Marines and Mercenaries
post # 228 — November 1, 2006 — a Managing, Strategy post
In 1985, I wrote an article for the Sloan Management Review called “The One-Firm Firm,” which turned out to be one of their best-selling reprints.
It identified a strategy common to leading firms across a broad array of professions – creating instituitonal loyalty and team focus.
The firms named in that article were McKinsey, Goldman Sachs, Arthur Andersen, Hewitt Associates, and Latham & Watkins — still today pre-eminent and fabulously successful firms. (Assuming you accept Accenture as the legacy successor to Arthur Andersen, that is.)
Today, I have added to my website a new article “The One-Firm Firm Revisited” coauthored with Jack Walker, former managing partner of Latham & Watkins. (“The One-Firm Firm Revisited” can also be downloaded in pdf form.)
We examine what has happened to these one-firm firms in the past 21 years — what they have preserved, what they have abandoned and what they have modified.
The one-firm firm approach is similar in many ways to the U. S. Marine Corps (in which Jack Walker served). Both are designed to achieve the highest levels of internal collaboration and mutual commitment in pursuing ambitious goals. Loyalty in one-firm firms, and in the Marines, is based primarily on a strong culture and clear principles rather thanon the personal relations or stature of individual members. The key relationship is that of the individual member to the organization, in the form of a set of reciprocal, value-based expectations.
This, in turn, informs and supports relationships among members — who often do not know each other personally. Everyone knows the values they must live by and the code of behavior they must follow. Everyone is commonly and intensively trained in these values and protocols. Everyone also knows that if an individual is in trouble, the group will expend every effort to help him or her.
Marines have a special bond and a shared pride, built on shared values and a shared striving for excellence with integrity. Critical to the success of the organization is respect for both the past and the future. Every marine grasps the concept of stewardship — the organization, its reputation, and its very effectiveness have been inherited from previous generations and are held in trust for future generations.

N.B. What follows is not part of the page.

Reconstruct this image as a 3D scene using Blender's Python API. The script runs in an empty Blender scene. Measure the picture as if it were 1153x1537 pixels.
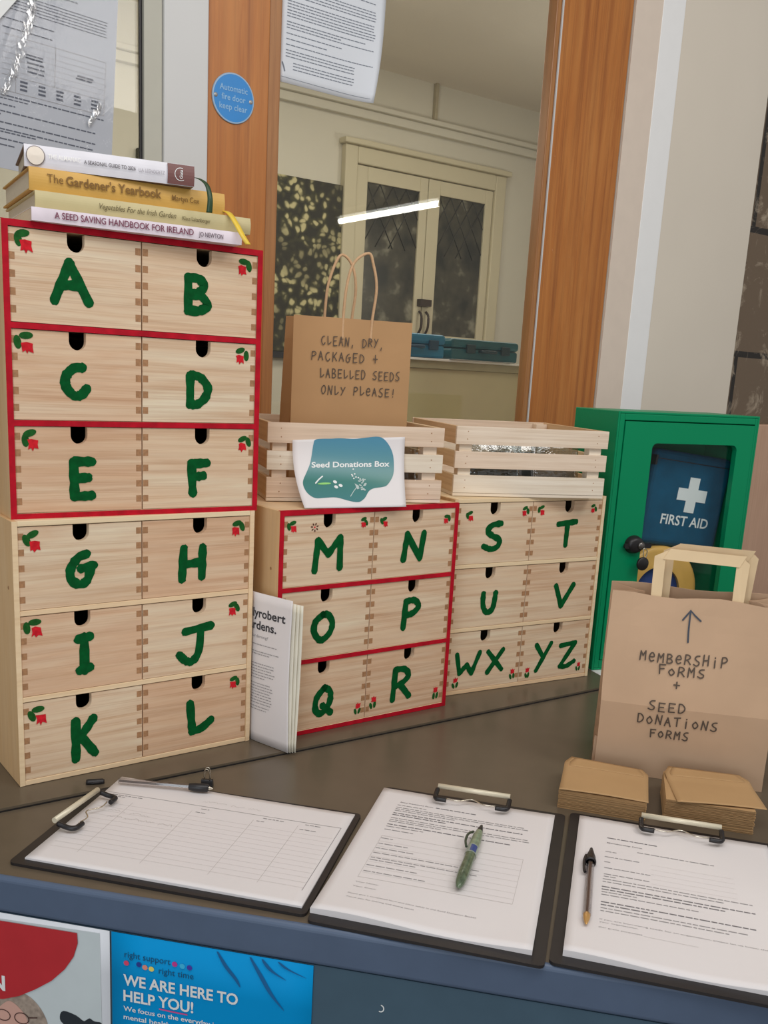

A contrasting, and more common, approach to running a professional service firm is the “star-based” or “warlord” approach, which succeeds by emphasizing internal competition, individual entrepreneurialism, distinct profit centers, decentralized decision-making and the strength that comes from stimulating many diverse initiatives driven by relatively autonomous operators. The rainmakers of the firm are the warlords, and their followers, the mercenaries, are doing it for the money.
Which would you bet on to win? In which environment would you want to work?